[Start of EXTRACTED ENTRIES]

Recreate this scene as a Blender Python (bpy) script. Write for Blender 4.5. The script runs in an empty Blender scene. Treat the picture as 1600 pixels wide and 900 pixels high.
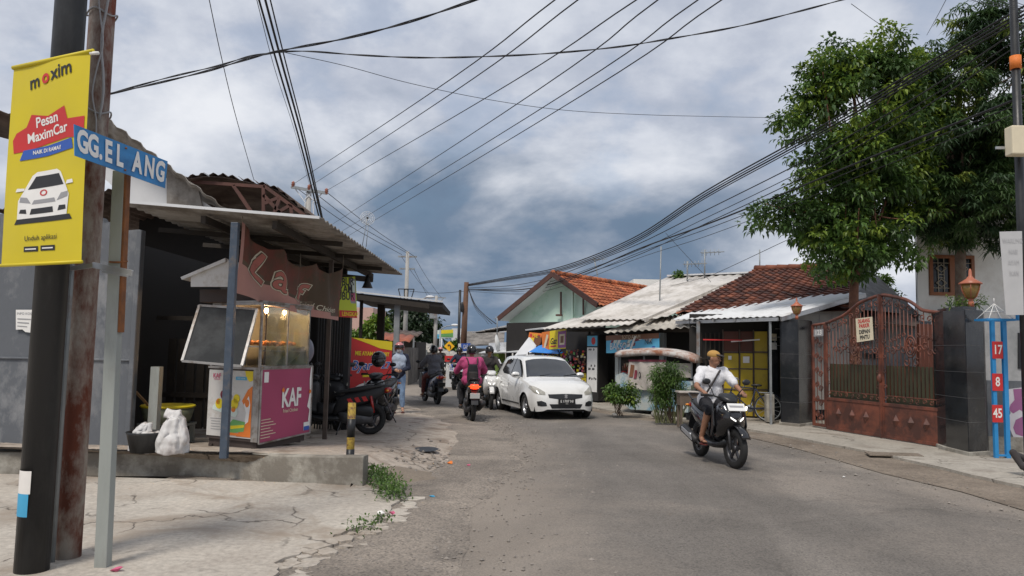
import bpy, bmesh, math, random
from mathutils import Vector, Matrix, Euler, noise
from mathutils.bvhtree import BVHTree
R = math.radians; PI = math.pi
random.seed(7)
SC = bpy.context.scene; COL = SC.collection
# ------------------------------------------------------------------ camera
F = 1180.0; H = 1.68; PITCH = math.atan(96 / 1180); ROLL = 0.0195
cam_d = bpy.data.cameras.new('camera'); cam = bpy.data.objects.new('camera', cam_d); COL.objects.link(cam)
cam_d.sensor_width = 36; cam_d.lens = 36 * F / 1600; cam_d.clip_end = 3000; cam_d.clip_start = 0.05
cam.location = (0, 0, H)
CM = Matrix.Rotation(PI / 2 + PITCH, 3, 'X') @ Matrix.Rotation(ROLL, 3, 'Z')
cam.rotation_euler = CM.to_euler(); SC.camera = cam

def ray(px, py): return (CM @ Vector(((px - 800) / F, (450 - py) / F, -1)))
def A(px, py, Y):
    d = ray(px, py); return Vector((0, 0, H)) + d * (Y / d.y)
def G(px, py, z=0.0):
    d = ray(px, py); return Vector((0, 0, H)) + d * ((z - H) / d.z)
def VP(px, py, a, b):           # hit of the pixel's sight line with the vertical plane through plan points a, b
    d = ray(px, py); n = Vector((-(b[1] - a[1]), b[0] - a[0], 0)); n.normalize()
    t = n.dot(Vector((a[0], a[1], H)) - Vector((0, 0, H))) / n.dot(d)
    return Vector((0, 0, H)) + d * t
def colx(px, py, Y): return A(px, py, Y).x

# ------------------------------------------------------------------ materials
MATS = {}
def new_mat(name):
    m = bpy.data.materials.new(name); m.use_nodes = True
    nt = m.node_tree; b = nt.nodes['Principled BSDF']; return m, nt, b
def N(nt, t, **k):
    n = nt.nodes.new(t)
    for a, v in k.items():
        if a.startswith('i_'):
            key = a[2:]; key = int(key) if key.isdigit() else key
            n.inputs[key].default_value = v
        else: setattr(n, a, v)
    return n
def L(nt, a, b): nt.links.new(a, b)
def c4(c): return (c[0], c[1], c[2], 1)
def ramp(nt, stops):
    r = nt.nodes.new('ShaderNodeValToRGB'); e = r.color_ramp.elements
    while len(e) < len(stops): e.new(0.5)
    for i, (p, c) in enumerate(stops):
        e[i].position = p; e[i].color = c4(c) if len(c) == 3 else c
    return r
def M(name, col=(.5, .5, .5), rough=.6, var=.18, scale=3.0, bump=.15, bscale=40.0, metal=0.0, dirt=None, damt=.35, dscale=1.2, coat=0.0, streak=1.0, emit=None, estr=0):
    """weathered procedural surface: base colour varied by noise, soft dirt patches with streaks, fine bump"""
    if name in MATS: return MATS[name]
    m, nt, b = new_mat(name)
    tc = N(nt, 'ShaderNodeTexCoord'); mp = N(nt, 'ShaderNodeMapping'); L(nt, tc.outputs['Object'], mp.inputs[0])
    mp.inputs['Scale'].default_value = (1, 1, 1 / streak)
    n1 = N(nt, 'ShaderNodeTexNoise', i_Scale=scale, i_Detail=7.0, i_Roughness=.62); L(nt, mp.outputs[0], n1.inputs['Vector'])
    lo = tuple(max(0, x * (1 - var)) for x in col); hi = tuple(min(1, x * (1 + var)) for x in col)
    r1 = ramp(nt, [(.3, lo), (.7, hi)]); L(nt, n1.outputs[0], r1.inputs[0]); out = r1.outputs[0]
    if dirt is not None:
        n2 = N(nt, 'ShaderNodeTexNoise', i_Scale=dscale, i_Detail=9.0, i_Roughness=.7); L(nt, mp.outputs[0], n2.inputs['Vector'])
        r2 = ramp(nt, [(.62 - damt * .45, (0, 0, 0)), (.78 - damt * .45, (1, 1, 1))]); L(nt, n2.outputs[0], r2.inputs[0])
        mx = N(nt, 'ShaderNodeMix', data_type='RGBA'); L(nt, r2.outputs[0], mx.inputs[0])
        L(nt, out, mx.inputs[6]); mx.inputs[7].default_value = c4(dirt); out = mx.outputs[2]
    L(nt, out, b.inputs['Base Color'])
    rr = N(nt, 'ShaderNodeMapRange', i_1=.3, i_2=.7, i_3=max(0, rough - .1), i_4=min(1, rough + .1)); L(nt, n1.outputs[0], rr.inputs[0]); L(nt, rr.outputs[0], b.inputs['Roughness'])
    b.inputs['Metallic'].default_value = metal
    if coat: b.inputs['Coat Weight'].default_value = coat; b.inputs['Coat Roughness'].default_value = .05
    if bump:
        n3 = N(nt, 'ShaderNodeTexNoise', i_Scale=bscale, i_Detail=5.0); L(nt, mp.outputs[0], n3.inputs['Vector'])
        bp = N(nt, 'ShaderNodeBump', i_Strength=bump, i_Distance=.01); L(nt, n3.outputs[0], bp.inputs['Height']); L(nt, bp.outputs[0], b.inputs['Normal'])
    if emit: b.inputs['Emission Color'].default_value = c4(emit); b.inputs['Emission Strength'].default_value = estr
    MATS[name] = m; return m
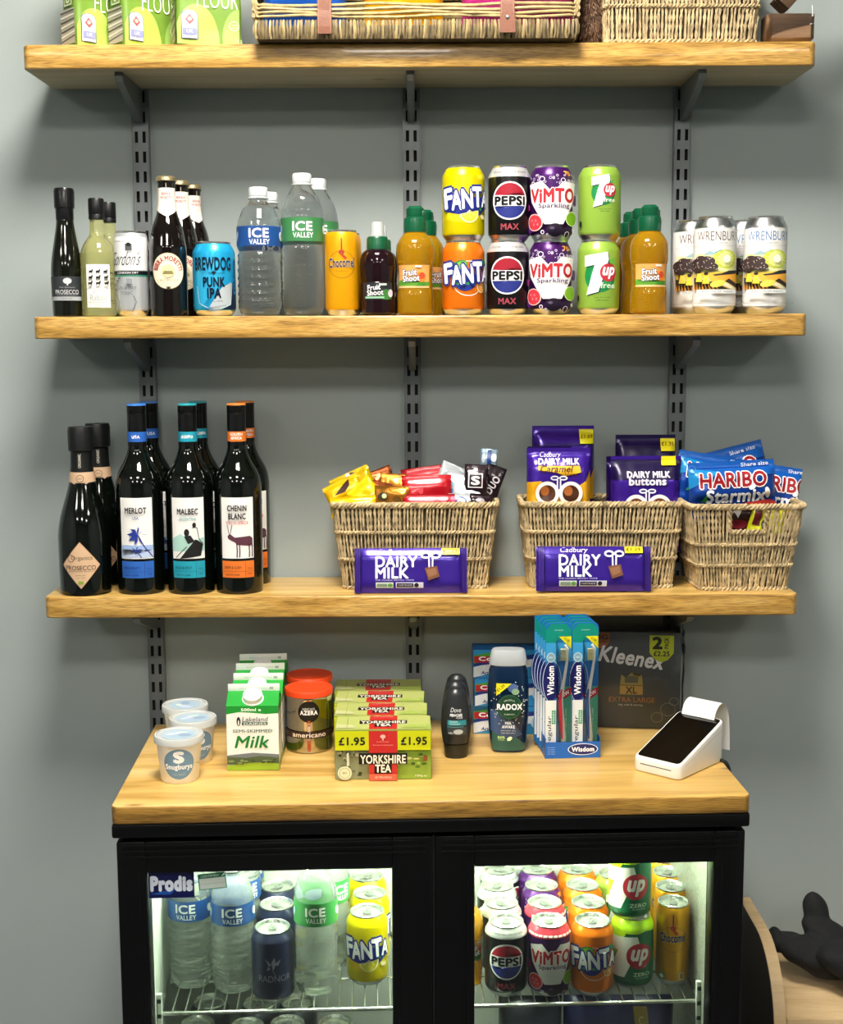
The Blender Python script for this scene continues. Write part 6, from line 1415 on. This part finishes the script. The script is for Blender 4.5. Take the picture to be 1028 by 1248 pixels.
# furry thing
fy = -.125; fxx = X(719, fy, Z1+.03); t = thing('furry_brown_pouch', 'fluffy brown fur object between hamper and right wicker basket', 'fur pouch', None, (fxx, fy, Z1), 0)
FU = mat('brown_fur', '6e5240', .85, var=.4, vs=60.); FUL = mat('light_fur', '9a7c62', .85, var=.3, vs=60.)
pf = [(.014, .004), (.0195, .02), (.021, .05), (.020, .09), (.016, .12), (.008, .135)]
MB().lathe([(0, .003)]+smooth_prof(pf, 3)+[(0, .136)], FU, 24, sy=1.6).build('body', t)
R_ = random.Random(12); f = MB(); pfn = proffn(pf)
for k in range(2600):
    z = R_.uniform(.006, .132); a = R_.uniform(pi, 2*pi) if R_.random() < .8 else R_.uniform(0, pi); r_ = pfn(z)
    p_ = Vector((r_*cos(a), r_*1.6*sin(a), z)); n_ = Vector((cos(a), sin(a), R_.uniform(-.9, -.3))).normalized(); s_ = Vector((-sin(a), cos(a), 0))*.0006
    L_ = R_.uniform(.006, .011); q_ = p_+n_*L_*.5+Vector((0, 0, -.001)); e_ = p_+n_*L_+Vector((R_.uniform(-.002, .002), 0, -.004)); e_.z = max(e_.z, .0008); q_.z = max(q_.z, .0006)
    f.add([p_-s_, p_+s_, q_+s_*.7, q_-s_*.7, e_], [(0, 1, 2, 3), (3, 2, 4)], FUL if k % 3 == 0 else FU)
o = f.build('fur', t, fix=False); o['kind'] = 'stuff'
bD = basket('wicker_basket', .246, .228, .150, .138, .150, 'seagrass basket at the right end of the top shelf', None, (X(831, -.17, Z1+.03), -.104, Z1), 0, None, 6)
# wooden block with slat and clear wrap at the right
bx, by_ = X(962, -.16, Z1+.02), -.150
WB = wood('brown_block_wood', '5e4430', '7a5c42', '8f7052', .5, 4., 40., .2, 0)
t = thing('wooden_crate', 'small brown wooden crate end at the right tip of the top shelf', 'crate', None, (bx, by_, Z1), 0)
bm = bmesh.new(); bmesh.ops.create_cube(bm, size=1)
for v in bm.verts: v.co = Vector((v.co.x*.072, v.co.y*.050, .0215+v.co.z*.042))
bmesh.ops.bevel(bm, geom=[e for e in bm.edges if abs(e.verts[0].co.z-e.verts[1].co.z) > .01 or (e.verts[0].co.z < .01 and e.verts[1].co.z < .01)], offset=.007, segments=1, affect='EDGES')
MB().addbm(bm, WB).build('end_block', t)
b = MB(); Mx = Matrix.Translation((-.008, 0, .0375)) @ Matrix.Rotation(radians(-42), 4, 'Y')
for k in range(3): b = MB(); b.box(.002, .10, -.022+k*.015, -.009+k*.015, -.004, .022, WB, .001, M=Matrix.Translation((-.008, 0, .0450)) @ Matrix.Rotation(radians(-48), 4, 'Y') @ Matrix.Translation((.004, 0, .004))); b.build('slat', t)
MB().add([(-.052, -.024, .0006), (-.036, -.026, .038), (.01, -.027, .048), (.046, -.026, .060), (.050, -.0245, .030), (-.012, -.0275, .020), (-.046, -.020, .075), (.03, -.020, .085)], [(0, 5, 1), (1, 5, 2), (2, 5, 4), (2, 4, 3), (1, 2, 7, 6), (2, 3, 7)], FILM).build('clear_wrap', t, sharp=.2)

# ------------------------------------------------------------------ bench at the lower right with a black bag
PLY = wood('pale_plywood', 'b0946a', 'c6ab80', 'd2b88e', .5, 3., 14., .08, .0); PLD = mat('dark_laminate', '4a443c', .45)
bt = thing('bench', 'pale wooden bench with rounded side panel right of the fridge', 'bench', None, (.560, 0, 0), 0)
pz = ZC-.990; py0, py1 = -.262, -.006; rr = .13
poly = [(py1, .0), (py1, pz)]+[(py0+rr-rr*sin(radians(a)), pz-rr+rr*cos(radians(a))) for a in range(0, 91, 10)]+[(py0, 0)]
MB().prism(poly, .0010, .0200, PLY, 'x').build('side_panel', bt)
pl2 = [(a+.0, b_) for a, b_ in poly]; MB().prism(poly, .0, .0009, PLD, 'x').build('side_facing', bt)
MB().box(.0205, .86, -.262, -.006, .443, .466, PLY, .002).build('seat', bt); MB().box(.845, .860, -.25, -.010, 0, .4425, PLY).build('leg', bt); MB().box(.0205, .845, -.03, -.012, .36, .4425, PLY).build('rail', bt)
# bag: two peaked ends and a slumped body
BG = mat('black_cloth', '0f1113', .85, bump=.5, bs=300.)
bgx, bgz = .560, .4665
bm = bmesh.new()
for (cx_, cy_, cz_, sx_, sy_, sz_, ry_) in ((.210, -.18, .036, .120, .070, .036, .30), (.055, -.115, .060, .036, .030, .020, .2), (.040, -.115, .066, .018, .020, .020, 0), (.116, -.080, .086, .024, .024, .046, -.08), (.135, -.10, .060, .055, .045, .030, .55), (.095, -.14, .045, .06, .035, .028, .35)):
    r = bmesh.ops.create_icosphere(bm, subdivisions=3, radius=1); Mt = Matrix.Translation((cx_, cy_, cz_)) @ Matrix.Rotation(ry_, 4, 'Y') @ Matrix.Diagonal((sx_, sy_, sz_, 1))
    for v in r['verts']: v.co = Mt @ v.co
for v in bm.verts:
    v.co += Vector((noise.noise(v.co*22), noise.noise(v.co*22+Vector((5, 0, 0))), noise.noise(v.co*26+Vector((0, 9, 0)))))*.010; v.co.z = max(v.co.z, .0004)
me = bpy.data.meshes.new('black_bag'); bm.to_mesh(me); bm.free(); me.materials.append(BG)
o = bpy.data.objects.new('black_bag', me); C.objects.link(o); o.location = (bgx, 0, bgz)
md = o.modifiers.new('merge', 'REMESH'); md.mode = 'VOXEL'; md.voxel_size = .0035; md.use_smooth_shade = True
ms = o.modifiers.new('soften', 'SMOOTH'); ms.factor = .6; ms.iterations = 6
tag(o, 'black cloth bag slumped on the bench at the lower right', 'bag')
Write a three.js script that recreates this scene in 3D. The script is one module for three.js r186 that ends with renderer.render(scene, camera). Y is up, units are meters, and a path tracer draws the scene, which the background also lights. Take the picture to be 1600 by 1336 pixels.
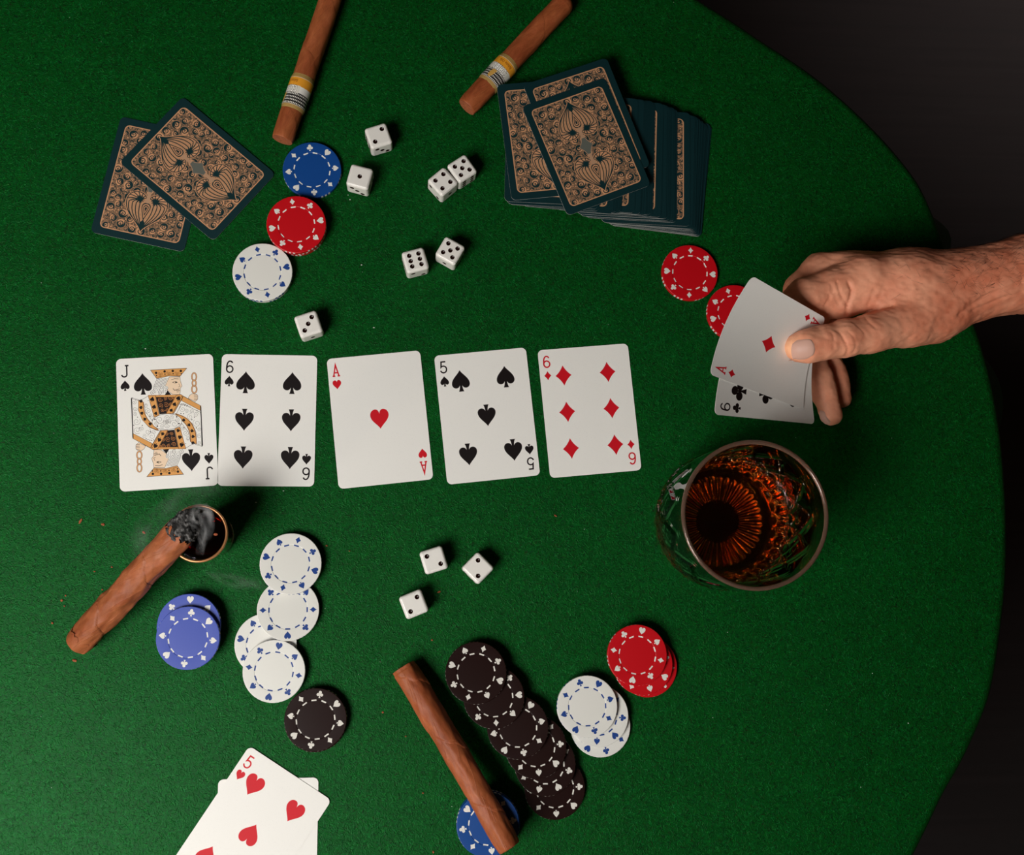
import * as THREE from 'three';
import { RoundedBoxGeometry } from 'three/addons/geometries/RoundedBoxGeometry.js';
import { mergeGeometries, mergeVertices } from 'three/addons/utils/BufferGeometryUtils.js';
import { RectAreaLightUniformsLib } from 'three/addons/lights/RectAreaLightUniformsLib.js';
import { Brush, Evaluator, SUBTRACTION } from 'three-bvh-csg';
import { createNoise3D } from 'simplex-noise';

// ---------------------------------------------------------------- camera, light, exposure
const scene = new THREE.Scene();
scene.background = new THREE.Color(0.0012, 0.001, 0.001);
const FOCAL = 1727, PITCH = 0.1313, YAW = 0.0877, EYE = 0.7462;      // focal length in pixels of the 1600 x 1336 frame; table top is y = 0
const cp = Math.cos(PITCH), sp = Math.sin(PITCH), cy = Math.cos(YAW), sy = Math.sin(YAW);
const camDown = new THREE.Vector3(0, -sp, cp);
const camForward = new THREE.Vector3(sy, -cp * cy, -sp * cy);
const camRight = new THREE.Vector3(cy, cp * sy, sp * sy);
const camera = new THREE.PerspectiveCamera(2 * Math.atan(668 / FOCAL) * 180 / Math.PI, 1600 / 1336, 0.02, 20);
camera.position.set(0, EYE, 0);
camera.quaternion.setFromRotationMatrix(new THREE.Matrix4().makeBasis(camRight, camDown.clone().negate(), camForward.clone().negate()));
camera.updateMatrixWorld();
const renderer = new THREE.WebGLRenderer({ antialias: true });
renderer.toneMapping = THREE.LinearToneMapping;
renderer.toneMappingExposure = 1.0;
renderer.shadowMap.enabled = true;
RectAreaLightUniformsLib.init();
const KEY = { at: new THREE.Vector3(-0.63, 0.96, 0.47), aim: new THREE.Vector3(-0.40, 0, 0.2), size: 0.54, power: 15.2, color: new THREE.Color(1.0, 0.985, 0.96) };
const DOWN = { at: new THREE.Vector3(1.22, 1.845, -1.12), power: 12, angle: 0.36, color: new THREE.Color(1.0, 0.86, 0.83) };
const FILL = { at: new THREE.Vector3(-2.1, 0.75, 1.7), power: 1.5, color: new THREE.Color(1.0, 0.80, 0.64) };

// ---------------------------------------------------------------- helpers
let seed = 20240611;
const rnd = () => { seed = (seed + 0x6d2b79f5) | 0; let t = Math.imul(seed ^ (seed >>> 15), 1 | seed); t = (t + Math.imul(t ^ (t >>> 7), 61 | t)) ^ t; return ((t ^ (t >>> 14)) >>> 0) / 4294967296; };
const rr = (a, b) => a + (b - a) * rnd();
const noise = createNoise3D(rnd);
const V = (x, y, z) => new THREE.Vector3(x, y, z);
const lerp = THREE.MathUtils.lerp, clamp = THREE.MathUtils.clamp, sstep = THREE.MathUtils.smoothstep, RAD = Math.PI / 180;
const used = {};
const numbered = (n) => { const k = used[n] = (used[n] ?? -1) + 1; return k ? n + '_' + String(k).padStart(3, '0') : n; };
const rayOf = (px, py) => camForward.clone().addScaledVector(camRight, (px - 800) / FOCAL).addScaledVector(camDown, (py - 668) / FOCAL);
const at = (px, py, h = 0) => { const d = rayOf(px, py); return V(0, EYE, 0).addScaledVector(d, (h - EYE) / d.y); };   // point of a place in the photograph at height h above the felt
const toPx = (p) => { const d = p.clone().sub(camera.position), z = d.dot(camForward); return [800 + FOCAL * d.dot(camRight) / z, 668 + FOCAL * d.dot(camDown) / z]; };
const headingAt = (px, py, deg, h = 0) => { const a = at(px, py, h), b = at(px + 10 * Math.cos(deg * RAD), py + 10 * Math.sin(deg * RAD), h); return Math.atan2(-(b.z - a.z), b.x - a.x); }; // turn about y
function tag(o, label, category, group, kind) {
  if (label) o.userData.label = label;
  if (category) o.userData.category = category;
  if (group) o.userData.group = group;
  if (kind) o.userData.kind = kind;
  return o;
}
function group(name, label, category, grp) { const g = new THREE.Group(); g.name = numbered(name); scene.add(g); return tag(g, label, category, grp); }
function mesh(name, geometry, material, parent = scene) {
  const m = new THREE.Mesh(geometry, material); m.name = parent === scene ? numbered(name) : name; m.castShadow = m.receiveShadow = true; parent.add(m); return m;
}
const std = (o) => new THREE.MeshPhysicalMaterial(o);
function canvasOf(w, h, draw, srgb = true) {
  const c = document.createElement('canvas'); c.width = w; c.height = h; draw(c.getContext('2d'), w, h);
  const t = new THREE.CanvasTexture(c); if (srgb) t.colorSpace = THREE.SRGBColorSpace; t.magFilter = THREE.LinearFilter; t.anisotropy = 8; return t;
}
const tile = (t) => { t.wrapS = t.wrapT = THREE.RepeatWrapping; return t; };
const cs = (r, g, b, a = 1) => `rgba(${r | 0},${g | 0},${b | 0},${a})`;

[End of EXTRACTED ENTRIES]

• WORK INSTRUCTIONS
Include the first line of the records, the line containing "cam.rotation_euler = CM.to_euler();", and every line between them, repeated exactly. Skip the pictures.

• COMPLETE OUTPUT
Recreate this scene as a Blender Python (bpy) script. Write for Blender 4.5. The script runs in an empty Blender scene. Treat the picture as 1600 pixels wide and 900 pixels high.
import bpy, bmesh, math, random
from mathutils import Vector, Matrix, Euler, noise
from mathutils.bvhtree import BVHTree
R = math.radians; PI = math.pi
random.seed(7)
SC = bpy.context.scene; COL = SC.collection
# ------------------------------------------------------------------ camera
F = 1180.0; H = 1.68; PITCH = math.atan(96 / 1180); ROLL = 0.0195
cam_d = bpy.data.cameras.new('camera'); cam = bpy.data.objects.new('camera', cam_d); COL.objects.link(cam)
cam_d.sensor_width = 36; cam_d.lens = 36 * F / 1600; cam_d.clip_end = 3000; cam_d.clip_start = 0.05
cam.location = (0, 0, H)
CM = Matrix.Rotation(PI / 2 + PITCH, 3, 'X') @ Matrix.Rotation(ROLL, 3, 'Z')
cam.rotation_euler = CM.to_euler(); SC.camera = cam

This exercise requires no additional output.